In Garretson v. Hackenberg, 144 Pa. 107, even broader ground is taken : “ It is quite true that a more formal delivery of the property could have been made. The several kinds of property might have been collected together, and after a formal delivery of the possession thereof to the plaintiff by Burt, the latter might have withdrawn from the premises entirely, and a new manager might have been placed in charge; but in view of the character and situation of the property, the use that was being made of it, etc., no such ceremony was necessary to a valid sale and delivery thereof, even as against other creditors of the vendor. Unusual and unnecessary formalities in such transactions are generally a badge of fraud, rather than of honesty.” This was followed in Janney v. Howard, 150 Pa. 339, and the supporting opinion in Bell v. McCloskey, 155 Pa. 319: “It is quite true that a more formal delivery might have been made. .... It seems to us to be a mixed question of law and fact, and that if the jury were satisfied that the transaction was honest and for a valuable consideration, followed by acts intended to transfer the possession as well as the title, and that *508the vendee assumed such control of the property as reasonably indicated a change of ownership, the transaction must stand.”

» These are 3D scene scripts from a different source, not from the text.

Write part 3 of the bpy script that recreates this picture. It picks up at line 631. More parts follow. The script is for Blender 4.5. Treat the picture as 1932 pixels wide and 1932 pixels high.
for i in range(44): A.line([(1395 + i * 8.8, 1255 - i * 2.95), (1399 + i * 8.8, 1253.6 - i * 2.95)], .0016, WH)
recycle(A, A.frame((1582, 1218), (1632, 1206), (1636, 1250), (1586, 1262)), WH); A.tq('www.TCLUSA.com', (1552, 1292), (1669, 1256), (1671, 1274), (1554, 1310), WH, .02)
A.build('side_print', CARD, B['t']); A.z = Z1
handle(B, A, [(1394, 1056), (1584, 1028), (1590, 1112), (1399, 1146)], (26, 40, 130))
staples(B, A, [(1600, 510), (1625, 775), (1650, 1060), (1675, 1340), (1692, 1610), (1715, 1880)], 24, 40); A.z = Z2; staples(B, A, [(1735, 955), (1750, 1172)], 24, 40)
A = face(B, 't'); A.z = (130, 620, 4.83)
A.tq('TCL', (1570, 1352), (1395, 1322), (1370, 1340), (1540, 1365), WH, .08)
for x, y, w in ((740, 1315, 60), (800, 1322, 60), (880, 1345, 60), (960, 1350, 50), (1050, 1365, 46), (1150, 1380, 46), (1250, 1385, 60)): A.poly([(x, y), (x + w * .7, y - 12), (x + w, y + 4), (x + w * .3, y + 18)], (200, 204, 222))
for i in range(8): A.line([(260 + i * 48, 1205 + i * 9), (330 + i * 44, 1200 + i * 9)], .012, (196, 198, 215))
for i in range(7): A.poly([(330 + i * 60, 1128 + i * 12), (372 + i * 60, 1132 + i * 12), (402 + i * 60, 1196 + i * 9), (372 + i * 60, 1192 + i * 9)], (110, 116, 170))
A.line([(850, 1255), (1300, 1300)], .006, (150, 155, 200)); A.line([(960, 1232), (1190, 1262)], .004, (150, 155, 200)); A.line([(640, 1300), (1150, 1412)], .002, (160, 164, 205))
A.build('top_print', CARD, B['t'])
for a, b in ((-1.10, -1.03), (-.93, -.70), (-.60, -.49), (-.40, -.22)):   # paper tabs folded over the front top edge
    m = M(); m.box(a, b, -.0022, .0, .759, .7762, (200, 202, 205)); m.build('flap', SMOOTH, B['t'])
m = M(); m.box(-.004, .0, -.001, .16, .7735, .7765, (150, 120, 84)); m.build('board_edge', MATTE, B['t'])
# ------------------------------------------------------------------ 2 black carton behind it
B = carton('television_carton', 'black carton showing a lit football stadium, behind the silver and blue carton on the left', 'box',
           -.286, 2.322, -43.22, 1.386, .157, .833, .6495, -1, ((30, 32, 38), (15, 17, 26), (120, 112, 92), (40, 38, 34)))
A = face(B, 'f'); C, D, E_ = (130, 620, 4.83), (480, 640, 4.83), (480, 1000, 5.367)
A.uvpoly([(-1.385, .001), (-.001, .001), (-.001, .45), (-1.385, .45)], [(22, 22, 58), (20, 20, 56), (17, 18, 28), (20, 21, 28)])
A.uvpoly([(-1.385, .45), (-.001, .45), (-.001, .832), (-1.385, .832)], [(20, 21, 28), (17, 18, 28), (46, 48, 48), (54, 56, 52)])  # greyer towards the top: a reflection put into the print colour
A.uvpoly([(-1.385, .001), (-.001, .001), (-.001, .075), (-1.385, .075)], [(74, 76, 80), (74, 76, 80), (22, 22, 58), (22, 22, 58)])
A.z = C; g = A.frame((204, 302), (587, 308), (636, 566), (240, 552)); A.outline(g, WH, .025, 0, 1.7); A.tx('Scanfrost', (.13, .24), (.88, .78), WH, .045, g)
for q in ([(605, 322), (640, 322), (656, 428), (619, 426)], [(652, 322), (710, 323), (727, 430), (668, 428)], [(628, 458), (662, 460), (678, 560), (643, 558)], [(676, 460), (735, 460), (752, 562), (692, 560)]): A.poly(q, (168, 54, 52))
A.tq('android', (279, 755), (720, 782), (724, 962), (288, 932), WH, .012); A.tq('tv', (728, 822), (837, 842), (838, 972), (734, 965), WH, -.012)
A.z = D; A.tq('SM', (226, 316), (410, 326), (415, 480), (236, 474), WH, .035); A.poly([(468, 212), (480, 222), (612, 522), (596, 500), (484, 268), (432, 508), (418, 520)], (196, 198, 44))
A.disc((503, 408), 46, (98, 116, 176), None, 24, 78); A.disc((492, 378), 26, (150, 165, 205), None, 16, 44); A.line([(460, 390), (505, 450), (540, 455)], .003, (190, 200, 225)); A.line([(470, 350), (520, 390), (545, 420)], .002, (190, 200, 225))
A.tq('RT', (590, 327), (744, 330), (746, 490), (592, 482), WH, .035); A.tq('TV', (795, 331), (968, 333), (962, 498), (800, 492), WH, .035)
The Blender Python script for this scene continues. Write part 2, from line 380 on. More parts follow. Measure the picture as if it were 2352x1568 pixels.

The case should be reversed, but another trial should be had to submit to a jury the whole question under proper instructions.

To hold this sale fraudulent in law under its facts, practically precludes the usual and ordinary transfers of personal property of like kind between parties living together or standing in near relations of business or affinity, and in effect nullifies the distinctions recognized by Clow v. Woods, McKibbin v. Martin, Bell v. McCloskey, and many others.

Rice, P. J., and Beavek, J., concur.